Anyone have an idea at how long it would take to heat 4 gallons to the 160's with this set-up?
 
Water has a specific heat of 4.18 J/gK. 160F is 71C. Assuming a starting temp of 45F, or 7C, and 4 gallons is 15142 mL of water, and water weighs 1 g / mL, that's 4.18 * (71-7) * 15142 = 4051000 Joules. A watt is a joule/second, so 4051000 joules is 4051000 watt*seconds. Assuming you have a 1500 watts element, and you lose 200 watts of heat to the atmosphere, that's 4051000/(1500-200) = 3100 seconds, or 51 minutes. My guess was originally "1 hour", so pretty close.
 
Wow, and that is why I am not an engineer.

maybe i'll go with two elements

So, J/gK*(final temp - starting temp)*volume = joules
joules/watts=seconds

my water is usually 24C

4.18*(71-24)*15142=2975000
2975000/2600=19 minutes

can two elements run off one controller wired to a standard house outlet (with gfci,) would I have to have to power sources going to the controller?

On second thought I could just buy a second burner, good thermometer with thermowell, and get better at hitting my temps.
 
Each element will be pulling 1500W/120V = 12.5 amps. Standard household wiring handles 15-20 amps, depending on the wiring, so you need two separate circuits. You'd need to find two outlets in your house that run off of different circuit breakers, (not too tough). Then you run a cord from each one into your control box.

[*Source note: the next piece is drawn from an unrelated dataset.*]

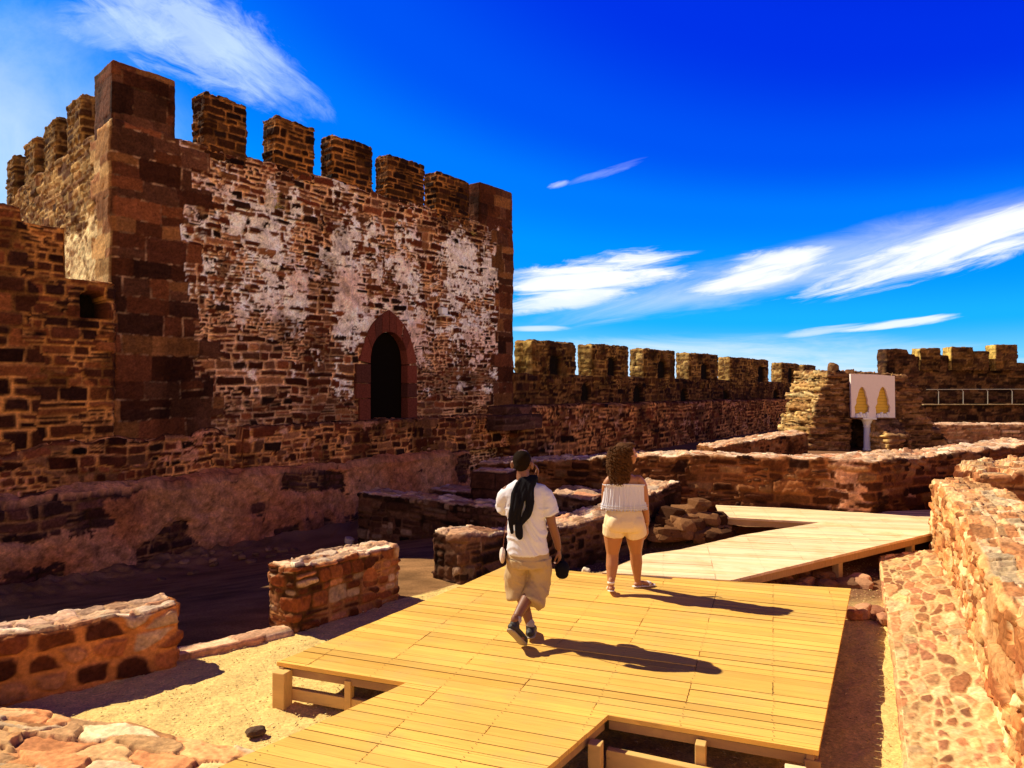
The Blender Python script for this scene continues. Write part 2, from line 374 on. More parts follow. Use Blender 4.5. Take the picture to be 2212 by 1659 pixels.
    q = 1.7; wv_ = np.c_[fbm(P[:, 0] * q, P[:, 1] * q, P[:, 2] * q, seed + 61, 3), fbm(P[:, 0] * q, P[:, 1] * q, P[:, 2] * q, seed + 62, 3), fbm(P[:, 0] * q, P[:, 1] * q, P[:, 2] * q, seed + 63, 3)] - .5
    D += wv_ * 2 * wob
    return mesh_obj(name, P + D, faces, mat, par, col, True)

# ------------------------------------------------------------------ materials
def stone_mat(name, bump=.5, scale=22.0, var=.42, rough=.95):
    m = bpy.data.materials.new(name); m.use_nodes = True; nt = m.node_tree; b = nt.nodes['Principled BSDF']
    at_ = nd(nt, 'ShaderNodeAttribute', attribute_name='col'); g = nd(nt, 'ShaderNodeNewGeometry')
    n1 = nd(nt, 'ShaderNodeTexNoise', i_Scale=scale, i_Detail=8.0, i_Roughness=.7); lk(nt, g.outputs['Position'], n1.inputs['Vector'])
    n2 = nd(nt, 'ShaderNodeTexNoise', i_Scale=scale * 3.1, i_Detail=5.0, i_Roughness=.7); lk(nt, g.outputs['Position'], n2.inputs['Vector'])
    f = mth(nt, 'ADD', mth(nt, 'MULTIPLY', mth(nt, 'SUBTRACT', n1.outputs[0], .5), var * 5), 1.0)
    c = nd(nt, 'ShaderNodeVectorMath', operation='SCALE'); lk(nt, at_.outputs['Color'], c.inputs[0]); lk(nt, mth(nt, 'MAXIMUM', f, .25), c.inputs['Scale'])
    lk(nt, c.outputs[0], b.inputs['Base Color'])
    bp = nd(nt, 'ShaderNodeBump', i_Strength=bump, i_Distance=.28 / scale); lk(nt, mth(nt, 'ADD', n1.outputs[0], mth(nt, 'MULTIPLY', n2.outputs[0], .5)), bp.inputs['Height'])
    lk(nt, bp.outputs[0], b.inputs['Normal']); b.inputs['Roughness'].default_value = rough; b.inputs['Specular IOR Level'].default_value = .04
    return m
def plain(name, col, rough=.6, var=.12, scale=30, metal=0.0, bump=.1, spec=.3):
    m = bpy.data.materials.new(name); m.use_nodes = True; nt = m.node_tree; b = nt.nodes['Principled BSDF']
    tc = nd(nt, 'ShaderNodeTexCoord')
    n1 = nd(nt, 'ShaderNodeTexNoise', i_Scale=scale, i_Detail=6.0, i_Roughness=.65); lk(nt, tc.outputs['Object'], n1.inputs['Vector'])
    f = mth(nt, 'ADD', mth(nt, 'MULTIPLY', mth(nt, 'SUBTRACT', n1.outputs[0], .5), var * 4), 1.0)
    c = nd(nt, 'ShaderNodeVectorMath', operation='SCALE'); c.inputs[0].default_value = col; lk(nt, f, c.inputs['Scale']); lk(nt, c.outputs[0], b.inputs['Base Color'])
    bp = nd(nt, 'ShaderNodeBump', i_Strength=bump, i_Distance=.01); lk(nt, n1.outputs[0], bp.inputs['Height']); lk(nt, bp.outputs[0], b.inputs['Normal'])
    b.inputs['Roughness'].default_value = rough; b.inputs['Metallic'].default_value = metal; b.inputs['Specular IOR Level'].default_value = spec
    return m
M_STONE = stone_mat('rubble_masonry')
M_NEAR = stone_mat('near_masonry', .5, 30, .3)
M_FAR = stone_mat('far_masonry', .5, 7, .45)
# ------------------------------------------------------------------ the plane of the big tower's front
U = np.array([.61, .792]); U /= np.linalg.norm(U); NN_ = np.array([U[1], -U[0]]); V2 = np.array([-.719, .694]); V2 /= np.linalg.norm(V2)
P0 = np.array([-7.30, 15.48])
def hit(px, off=0.0):
    """where the vertical plane of pixel column px meets the tower plane moved out by off; returns xy"""
    r = (px - CX) / F; p = P0 + off * NN_
    t = (r * p[1] - p[0]) / (U[0] - r * U[1]); return p + t * U
def tof(p): return float((np.array(p) - P0) @ U)
def strip(pa, pb, depth, off=0.0):
    a = hit(pa, off); b = hit(pb, off); return [a, b], [a - depth * NN_, b - depth * NN_]

# ------------------------------------------------------------------ ground
def gz(x, y):
    d = (np.asarray(x) - P0[0]) * NN_[0] + (np.asarray(y) - P0[1]) * NN_[1] - .47
    t = (np.asarray(x) - P0[0]) * U[0] + (np.asarray(y) - P0[1]) * U[1]
    low = -1.28 + .75 * sst(9, 22, t)
    pit = -.30 * np.exp(-(((np.asarray(x) - 1.2) / 1.9) ** 2 + ((np.asarray(y) - 12.4) / 1.5) ** 2) ** 2)
    return pit - .36 + (low + .36) * (1 - sst(0.2, 7.6, d))
def build_ground():
    def axis(lo, hi, mid0, mid1, fine, grow=1.18):
        m = list(np.arange(mid0, mid1, fine)); s = fine; p = mid1
        while p < hi: m.append(p); s *= grow; p += s
        m.append(hi); s = fine; p = mid0 - fine
        while p > lo: m.insert(0, p); s *= grow; p -= s
        m.insert(0, lo); return np.array(m)
    xs = axis(-900, 900, -9, 8, .04); ys = axis(-900, 1500, 3.2, 15, .04)
    X, Y = np.meshgrid(xs, ys, indexing='ij')
    Z = gz(X, Y); near = (np.abs(X) < 12) & (Y < 20) & (Y > 1)
    g = (fbm(X * 3, Y * 3, 0, 4, 3) - .5) * .05 + (fbm(X * 13, Y * 13, 0, 5, 3) - .5) * .022
    # line of the threshold: beyond it the yard is trodden earth darkened to hold its shade, on this side loose straw-coloured gravel
    kx, ky = at(385, 1425, -.36); kx2, ky2 = at(862, 1296, -.36)
    side = (X - kx) * (ky2 - ky) - (Y - ky) * (kx2 - kx)         # + on the viewer's side
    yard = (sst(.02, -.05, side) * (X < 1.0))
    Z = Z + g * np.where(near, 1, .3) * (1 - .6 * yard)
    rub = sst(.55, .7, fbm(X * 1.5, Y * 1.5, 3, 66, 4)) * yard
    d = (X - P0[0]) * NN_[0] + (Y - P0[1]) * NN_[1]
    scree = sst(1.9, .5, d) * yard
    Z = Z + scree * (fbm(X * 5, Y * 5, 2, 8, 3) * .28) + rub * .0
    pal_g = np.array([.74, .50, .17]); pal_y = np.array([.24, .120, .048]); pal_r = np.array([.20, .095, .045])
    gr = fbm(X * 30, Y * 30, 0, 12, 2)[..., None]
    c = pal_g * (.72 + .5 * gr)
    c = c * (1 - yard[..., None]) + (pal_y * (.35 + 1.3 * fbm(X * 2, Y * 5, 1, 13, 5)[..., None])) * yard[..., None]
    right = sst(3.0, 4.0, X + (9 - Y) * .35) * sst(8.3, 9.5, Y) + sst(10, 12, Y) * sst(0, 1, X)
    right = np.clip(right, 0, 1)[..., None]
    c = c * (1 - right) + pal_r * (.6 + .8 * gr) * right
    n0, n1 = X.shape; idx = np.arange(X.size).reshape(n0, n1)
    f = np.stack([idx[:-1, :-1], idx[1:, :-1], idx[1:, 1:], idx[:-1, 1:]], -1).reshape(-1, 4)
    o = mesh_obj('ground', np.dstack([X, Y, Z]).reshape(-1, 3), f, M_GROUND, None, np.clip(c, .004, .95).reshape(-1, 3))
    tag(o, kind='structure')
M_GROUND = stone_mat('gravel', .8, 45, .42)
build_ground()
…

You will need a second SSR like I linked above, but still only one PID and RTD probe. The two SSRs will be wired to the PID control in parallel. One power source will go into "SSR 1", one power source into "SSR 2". The PID can be run off of either (not both) power sources. Each SSR will then control each 1500 watt element, but because they will be run off of the same PID, they will both switch on and off at the same time.

The rest of your math was right, except you assumed that your heat loss to atmosphere would double when you doubled the elements. In reality, it would stay the same, so you'd have (2 * 1500) - 200 = 2800 watts of effective heating power, not 2600 watts.
 
Ok, that makes it easier. two outlets on different circuit breakers is not a problem.

I missed that, so it would then be 17 minutes which is probably close to how long it takes now (always forget to time it) and I would have perfect temperatures every time, making it easy to reproduce the same results in my brews.

This is starting to look like a fun project, Thanks again for the help.